STATED GOAL.
Retype nothing but the lines from the start of the material up to and including the line with "from mathutils import Vector, Matrix". Pictures don't belong in the copy.
::::::::
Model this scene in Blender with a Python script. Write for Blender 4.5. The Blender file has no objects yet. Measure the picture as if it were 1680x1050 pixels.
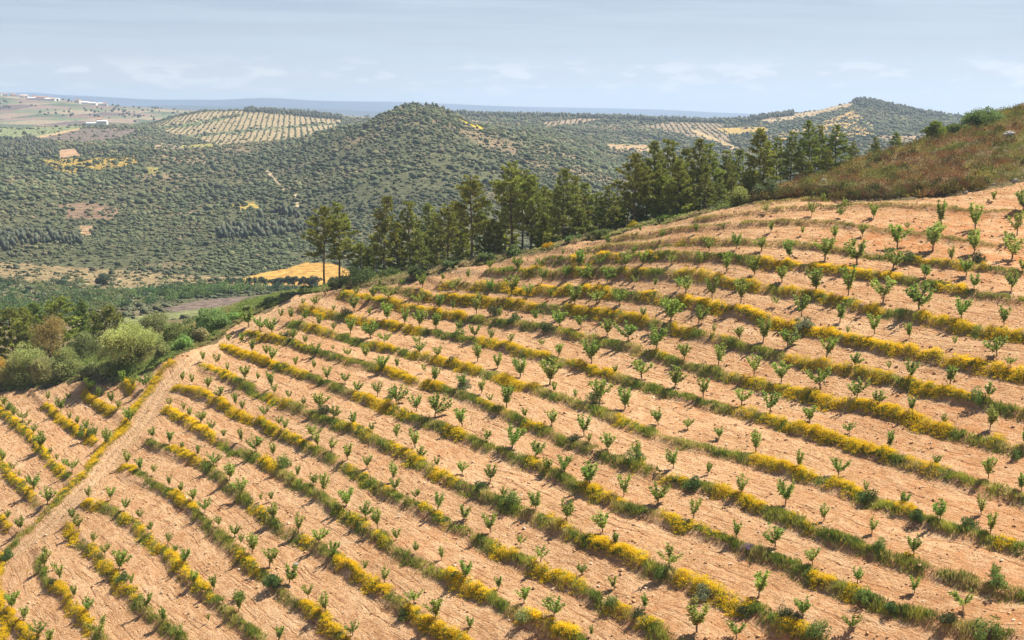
import bpy, math
import numpy as np
from mathutils import Vector, Matrix

# ------------------------------------------------------------------ camera, sky, sun, exposure
S = bpy.context.scene
COL = S.collection
FPX = 50.0 / 36.0 * 1680.0            # focal length in pixels of the 1680 px wide photograph
VH = 185.0                            # image row of the eye level
PITCH = math.atan((525.0 - VH) / FPX)
CZ = 100.0                            # eye height above the valley datum

cam_data = bpy.data.cameras.new("camera")
cam_data.lens = 50.0
cam_data.sensor_width = 36.0
cam_data.clip_start = 0.5
cam_data.clip_end = 60000.0
cam = bpy.data.objects.new("camera", cam_data)
cam.location = (0, 0, CZ)
cam.rotation_euler = (math.pi / 2 - PITCH, 0, 0)
COL.objects.link(cam)
S.camera = cam

SUN_EL, SUN_AZ = math.radians(56), math.radians(58)      # azimuth measured from +Y towards +X
sun_data = bpy.data.lights.new("sun", 'SUN')
sun_data.energy = 5.0
sun_data.angle = math.radians(0.5)
sun_data.color = (1.0, 0.94, 0.82)
sun = bpy.data.objects.new("sun", sun_data)
sdir = Vector((math.sin(SUN_AZ) * math.cos(SUN_EL), math.cos(SUN_AZ) * math.cos(SUN_EL), math.sin(SUN_EL)))
sun.rotation_euler = (-sdir).to_track_quat('-Z', 'Y').to_euler()
sun.location = (60, 60, 300)
COL.objects.link(sun)

S.view_settings.view_transform = 'Standard'
S.view_settings.look = 'None'
S.view_settings.exposure = 1.06
S.view_settings.gamma = 1.0
S.view_settings.use_curve_mapping = False


class NT:
    """small helper to write node trees"""
    def __init__(self, tree):
        self.t = tree
        tree.nodes.clear()

    def n(self, kind, **kw):
        nd = self.t.nodes.new(kind)
        for k, v in kw.items():
            if k in ('operation', 'blend_type', 'data_type', 'noise_dimensions', 'sky_type', 'attribute_name', 'sun_disc',
                     'sun_elevation', 'sun_rotation', 'altitude', 'air_density', 'dust_density', 'ozone_density', 'feature', 'attribute_type', 'distribution'):
                setattr(nd, k, v)
            else:
                key = int(k[1:]) if k[0] == 'i' and k[1:].isdigit() else k.replace('_', ' ')
                if isinstance(v, bpy.types.NodeSocket):
                    self.t.links.new(v, nd.inputs[key])
                else:
                    nd.inputs[key].default_value = v
        return nd

    def math(self, op, a, b=None, c=None, clamp=False):
        nd = self.t.nodes.new('ShaderNodeMath')
        nd.operation = op
        nd.use_clamp = clamp
        for i, v in enumerate((a, b, c)):
            if v is None:
                continue
            if isinstance(v, bpy.types.NodeSocket):
                self.t.links.new(v, nd.inputs[i])
            else:
                nd.inputs[i].default_value = v
        return nd.outputs[0]

    def mix(self, f, a, b, blend='MIX'):
        nd = self.t.nodes.new('ShaderNodeMix')
        nd.data_type = 'RGBA'
        nd.blend_type = blend
        for i, v in ((0, f), (6, a), (7, b)):
            if isinstance(v, bpy.types.NodeSocket):
                self.t.links.new(v, nd.inputs[i])
            elif i:
                nd.inputs[i].default_value = (*v, 1)
            else:
                nd.inputs[i].default_value = v
        return nd.outputs[2]

    def ramp(self, f, lo, hi):
        nd = self.t.nodes.new('ShaderNodeMapRange')
        nd.interpolation_type = 'SMOOTHSTEP'
        self.t.links.new(f, nd.inputs[0])
        nd.inputs[1].default_value = lo
        nd.inputs[2].default_value = hi
        return nd.outputs[0]

    def comb(self, x, y, z=0.0):
        nd = self.t.nodes.new('ShaderNodeCombineXYZ')
        for i, v in enumerate((x, y, z)):
            if isinstance(v, bpy.types.NodeSocket):
                self.t.links.new(v, nd.inputs[i])
            else:
                nd.inputs[i].default_value = v
        return nd.outputs[0]

    def noise(self, vec, scale, detail=4.0, rough=0.55):
        nd = self.t.nodes.new('ShaderNodeTexNoise')
        self.t.links.new(vec, nd.inputs['Vector'])
        nd.inputs['Scale'].default_value = scale
        nd.inputs['Detail'].default_value = detail
        nd.inputs['Roughness'].default_value = rough
        return nd.outputs[0]

    def link(self, a, b):
        self.t.links.new(a, b)


world = bpy.data.worlds.new("World")
S.world = world
world.use_nodes = True
w = NT(world.node_tree)
tc = w.n('ShaderNodeTexCoord')
sep = w.n('ShaderNodeSeparateXYZ', i0=tc.outputs['Generated'])
wx, wy, wz = sep.outputs
zc = w.math('MAXIMUM', wz, 0.012)
skyv = w.comb(wx, wy, zc)
sky = w.n('ShaderNodeTexSky', sky_type='NISHITA', sun_disc=False, sun_elevation=SUN_EL, sun_rotation=SUN_AZ,
          altitude=500.0, air_density=1.0, dust_density=1.6, ozone_density=1.0)
w.link(skyv, sky.inputs['Vector'])
# thin high cloud veil and small fair-weather clouds low over the horizon, by direction of the sky
hor = w.math('SQRT', w.math('ADD', w.math('MULTIPLY', wx, wx), w.math('MULTIPLY', wy, wy)))
el = w.math('DIVIDE', wz, w.math('MAXIMUM', hor, 0.05))
az = w.math('ARCTAN2', wx, wy)
tilt = w.math('ADD', el, w.math('MULTIPLY', az, 0.012))
streak = w.noise(w.comb(w.math('MULTIPLY', az, 5.5), w.math('MULTIPLY', tilt, 120.0), 3.1), 1.0, 7.0, 0.62)
broad = w.noise(w.comb(w.math('MULTIPLY', az, 2.6), w.math('MULTIPLY', tilt, 26.0), 9.7), 1.0, 4.0, 0.55)
veil = w.math('ADD', w.math('MULTIPLY', w.ramp(streak, 0.40, 0.62), 0.5), w.math('MULTIPLY', w.ramp(broad, 0.34, 0.66), 0.55), clamp=True)
puff = w.noise(w.comb(w.math('MULTIPLY', az, 30.0), w.math('MULTIPLY', el, 120.0), 1.3), 1.0, 6.0, 0.6)
pm = w.math('MULTIPLY', w.ramp(el, 0.006, 0.016), w.math('SUBTRACT', 1.0, w.ramp(el, 0.026, 0.042)))
puff = w.math('MULTIPLY', w.ramp(puff, 0.50, 0.62), pm)
low = w.mix(w.ramp(el, 0.012, 0.085), (3.85, 4.02, 4.28), (2.35, 2.90, 3.68))
low = w.mix(w.math('MULTIPLY', veil, 0.80), low, (3.35, 3.95, 4.55))
low = w.mix(w.math('MULTIPLY', puff, 0.85), low, (4.9, 4.95, 5.1))
high = w.mix(0.75, sky.outputs[0], (0.50, 0.85, 1.6))
skyc = w.mix(w.ramp(el, 0.08, 0.26), low, high)
bg = w.n('ShaderNodeBackground', Color=skyc, Strength=0.087)
wo = w.n('ShaderNodeOutputWorld')
w.link(bg.outputs[0], wo.inputs['Surface'])

# ------------------------------------------------------------------ numeric helpers
RNG = np.random.default_rng(11)
SP, CP = math.sin(PITCH), math.cos(PITCH)


def unproj(u, v, y):
    """the point seen at photograph pixel (u, v) and lying y metres away along +Y"""
    u, v, y = (np.asarray(a, float) for a in (u, v, y))
    x, q = (u - 840) / FPX, -(v - 525) / FPX
    dy, dz = CP + q * SP, -SP + q * CP
    return np.stack(np.broadcast_arrays(x / dy * y, y, CZ + dz / dy * y), -1)


def on_level(u, v, h):
    """the point seen at pixel (u, v) lying h metres below the eye"""
    u, v = np.asarray(u, float), np.asarray(v, float)
    x, q = (u - 840) / FPX, -(v - 525) / FPX
    dy, dz = CP + q * SP, -SP + q * CP
    t = -h / dz
    return np.stack([x * t, dy * t], -1)


def project(P):
    P = np.asarray(P, float)
    z = P[..., 2] - CZ
    dep = P[..., 1] * CP - z * SP
    up = P[..., 1] * SP + z * CP
    return 840 + FPX * P[..., 0] / dep, 525 - FPX * up / dep


_LAT = np.random.default_rng(5).random((256, 256))


def vnoise(x, y, scale=1.0, octaves=3, seed=0):
    out, amp, tot = 0.0, 1.0, 0.0
    for o in range(octaves):
        f = 2.0 ** o / scale
        a, b = np.asarray(x) * f + 37.7 * seed + 11.3 * o, np.asarray(y) * f + 91.1 * seed + 7.9 * o
        i, j = np.floor(a).astype(int), np.floor(b).astype(int)
        s, t = a - i, b - j
        s, t = s * s * (3 - 2 * s), t * t * (3 - 2 * t)
        g = lambda p, q: _LAT[p % 256, q % 256]
        out = out + amp * ((g(i, j) * (1 - s) + g(i + 1, j) * s) * (1 - t) + (g(i, j + 1) * (1 - s) + g(i + 1, j + 1) * s) * t)
        tot += amp
        amp *= 0.5
    return out / tot


def smooth(x, a, b):
    t = np.clip((x - a) / (b - a), 0, 1)
    return t * t * (3 - 2 * t)


def in_poly(x, y, poly):
    poly = np.asarray(poly, float)
    r = np.zeros(np.shape(x), bool)
    for (x0, y0), (x1, y1) in zip(poly, np.roll(poly, -1, 0)):
        if y0 == y1:
            continue
        c = ((y0 > y) != (y1 > y)) & (x < (x1 - x0) * (y - y0) / (y1 - y0) + x0)
        r ^= c
    return r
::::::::
OUTPUT FOR THIS TASK.
Model this scene in Blender with a Python script. Write for Blender 4.5. The Blender file has no objects yet. Measure the picture as if it were 1680x1050 pixels.
import bpy, math
import numpy as np
from mathutils import Vector, Matrix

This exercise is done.